One could say follow the energy to understand how the balance will shift east of Europe in this unfolding 2026. Follow the flows of energy, and of the key materials of the twin transition, to take the measure of the tightening alliance between Russia and China.
Before 2022 more than 40 percent of Russian gas was directed to the European Union, with long-term contracts and higher average prices than today. After the aggression against Ukraine that channel closed and Russia had to quickly rebuild the map of its trade interests. It did so by looking almost exclusively to the East.
In 2024, bilateral trade between Russia and China reached $237 billion. This marks a historic turning point, but it should be read in conjunction with another key number: today, more than 30 percent of Russian exports go to China, while Russia accounts for only 3-5 percent of China’s total foreign trade.
This is the heart of the imbalance. For Moscow, Beijing has become a vital partner. For Beijing, Moscow is an important but not irreplaceable supplier. The slowdown experienced in 2025-with trade declining around 9 percent year-on-year in the first ten months-does not change the structure of the relationship: Russian economic dependence remains intact.
Gas and oil: the timeline of an addiction
It is on energy that the entanglement is most obvious. In 2023, gas exports through the Power of Siberia pipeline exceeded 20 billion cubic meters. In 2024 they continued to grow. And in 2025, Russia’s state-owned Gazprom pumped about 38.8 billion cubic meters of natural gas to China, even exceeding the annual contracted capacity of 38 billion and marking a nearly 20 percent increase over 2024. On oil, the path has been similar: within three years China has become the main outlet for Russian crude oil, absorbing nearly half of the exports, more than 2.3 million barrels per day between pipelines and sea routes.
Russian supplies to China take place on significantly less favorable terms than in the European past, with average revenues estimated to be 30 to 40 percent lower per unit of energy. Volumes grow, margins thin. Russia sells a lot, but collects, proportionately,less.
This balance of power becomes evident in Siberia. An immense territory, inhabited by 36-37 million people, about a quarter of Russia’s population, compared with the size comparable to that of a continent. Just across the border, in the Chinese provinces of Manchuria and the Northeast, live about 90 million people. It is a structural pressure: natural resources, space and labor shortages on the one hand; population, capital and industrial demand on the other.
There are increasing numbers of Chinese nationals in Siberia today, working in infrastructure construction, mining, logistics, large-scale agriculture and services related to resource exploitation. They are there where gas pipelines, oil pipelines, railways and energy corridors pass.
Russia’s decision to introduce, between late 2025 and 2026, visa-free travel for Chinese citizens with ordinary passports for short stays should also be read in this key: to facilitate trade, business, and economic presence in increasingly China-oriented regions.

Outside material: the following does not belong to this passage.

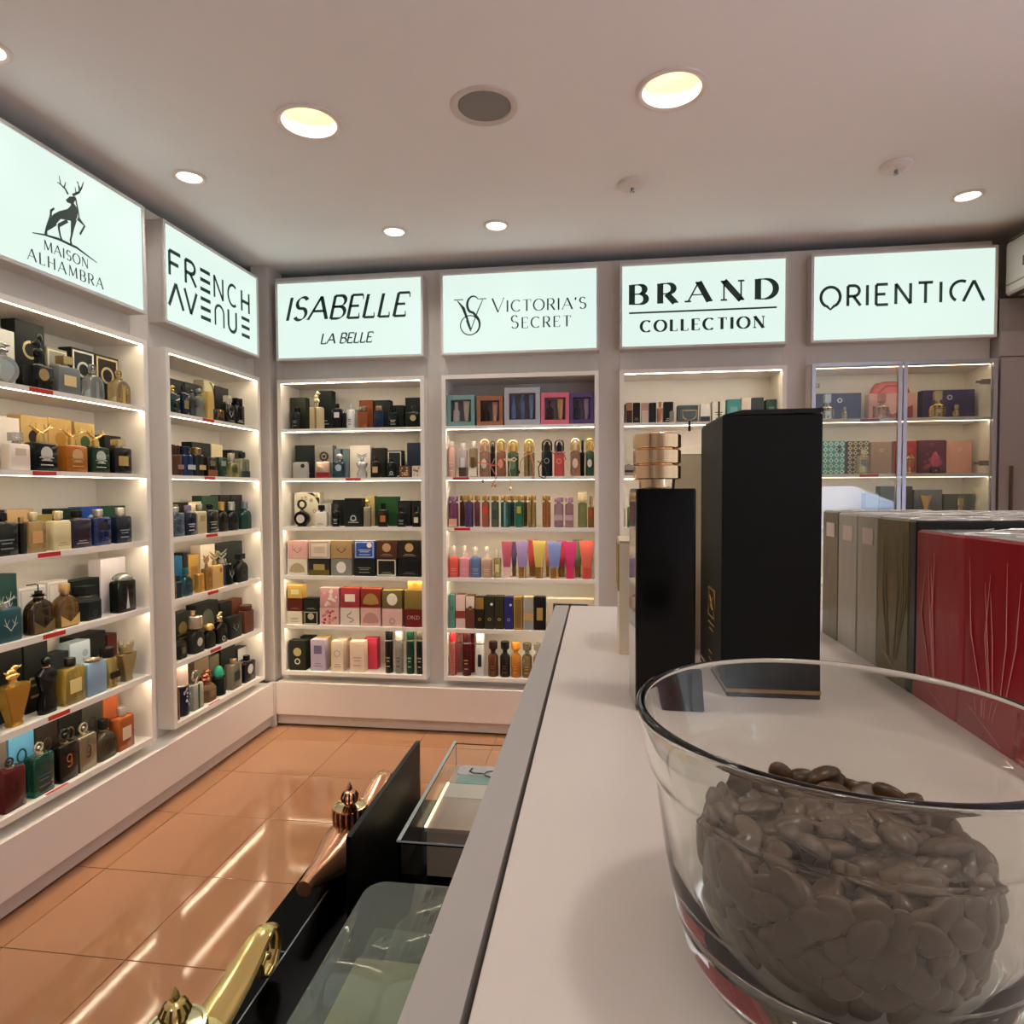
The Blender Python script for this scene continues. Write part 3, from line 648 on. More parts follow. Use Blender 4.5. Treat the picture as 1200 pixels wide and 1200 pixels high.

Adding to this picture is another, less visible but politically significant piece: the leasing of vast Siberian agricultural and forestry areas to Chinese operators. In recent years, especially in the Russian Far East, thousands of hectares of land have been leased on long-term leases to companies from China for intensive cultivation, livestock farming and exploitation of forest resources. Formally, these are trade agreements, not cessions of sovereignty. Essentially, however, Russia is making land and resources available, while capital, organization and supply chains remain in Chinese hands.
It is a model that responds to an immediate need of Moscow-attracting investment to depopulated regions-but further reinforces structural dependence: Siberia is increasingly becoming a productive space hooked to the Chinese economy, rather than an autonomous lever of Russian development. A process consistent with the entire trajectory of the Moscow-Beijing axis: more integration, less room for negotiation.
Power of Siberia 2
Now Gazprom and other Russian energy companies are also pushing for Power of Siberia 2, a pipeline that was intended to bring another tens of billions of cubic meters to the Chinese market. But the context has changed: Russia no longer has comparable alternatives on the table. This means that any new infrastructure consolidates exports but further reduces Moscow’s bargaining power. Once the facility is in place, flows do not easily shift.
According to internal and external analyses, including those of former Russian Central Bank advisor Alexandra Prokopenko, Russia risks a structural crisis within one to two years: weak growth, insufficient investment, and increasing technological and fiscal dependence.
Thus, 2026 becomes a year of transition. The alliance with China is not in question, but its cost in terms of autonomy emerges clearly. Moscow needs Beijing to sell gas and oil, with exports set to grow further. Beijing, on the other hand, can diversify suppliers, negotiate prices, and use energy as geopolitical leverage.
In this framework, which has been made more complex by Trump’s continued attacks that have caused the Atlantic shore to wane, Europe must decide what part to play. It has three directions that linked would become a force. An all-out trade strategy, also targeting Mercosur and Asean markets. A technology strategy based on twin transition innovation. A social strategy aimed at bringing welfare up to date by integrating it into the environmental and digital revolution to give stability and appeal to the continent. The technological tools to achieve these goals are, the political tools are not yet.